The Cost of Traffic Delays? Don’t Ask a Manufacturing Company

Despite the fact that traffic delays due to congestion and roads in disrepair are on the rise, manufacturing executives maintain a very limited understanding of the importance of infrastructure to their bottom line. The cost of traffic delays is typically captured in one of those squishy-sounding line items on the balance sheet, like ‘Overhead allocation’ or ‘Cost of goods sold.’

In pursuit of continuous improvement, leading manufacturers today are highly skilled at reducing waste and taking unnecessary cost out of their operations.

But that’s not the case when it comes to the impact of transportation delays.

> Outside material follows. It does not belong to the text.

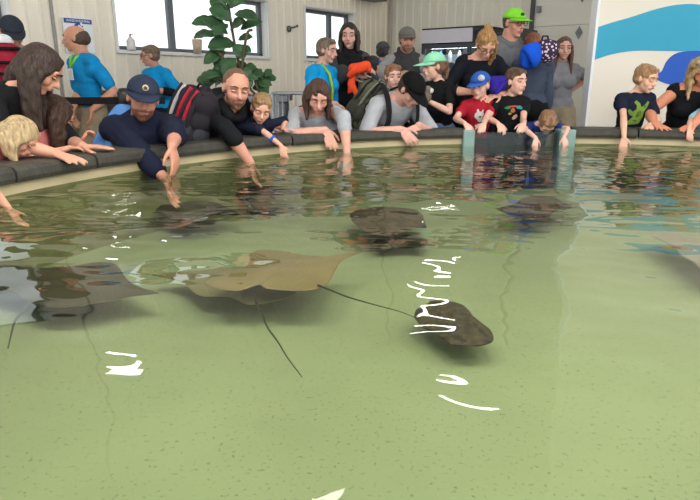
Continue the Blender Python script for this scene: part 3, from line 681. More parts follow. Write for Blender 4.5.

The manufacturing industry understands that all companies would be better off if our roads and bridges were fixed. In fact, the National Association of Manufacturers has taken up arms and is calling upon the Trump Administration to “Undertake an infrastructure effort that seeks to modernize our aging systems, put to work private-sector capital to increase efficiencies and deliver results, prioritize and expand public investment and make a long-term federal commitment to infrastructure.”

But the cost of doing nothing about our transportation infrastructure seems to elude companies.

In a recent survey of manufacturing companies, IndustryWeek – a sister publication of Icons of Infrastructure – asked executives to name the primary benefits of fixing our transportation infrastructure.

Top of the list were benefits that would directly impact their bottom line, including “A more efficient supply chain” (#1) and “Creating demand for  and products” (#2).

But in the same survey, half of the respondents acknowledged that they were unable to account for traffic delays in their accounting systems. Others indicated that they capture the cost of delays in one of those squishy-sounding line items, including “Overhead allocation” and “Cost of goods sold.”

So why is it that such an important cost is so unaccountably accounted for?

“Very few companies actually know their logistics costs at the CEO level. It gets hidden in the current budget and they only notice it when it is increasingly rapidly,” says George Stalk, Senior Advisor, The Boston Consulting Group.

Stalk’s expertise is in helping companies create a sustainable competitive advantage and has advised the top management of many manufacturing organizations. He is also the coauthor of the article “Is Your Supply Chain Ready for the Congestion Crisis?”

Stalk says that what usually catches the attention of executives is something like rising oil prices, which he terms a first-order impact—essentially a direct cost that is easily captured. “But unless you are actually in the logistics business, you are just not going to be all that astute at understanding the impact of something like a transportation delay.”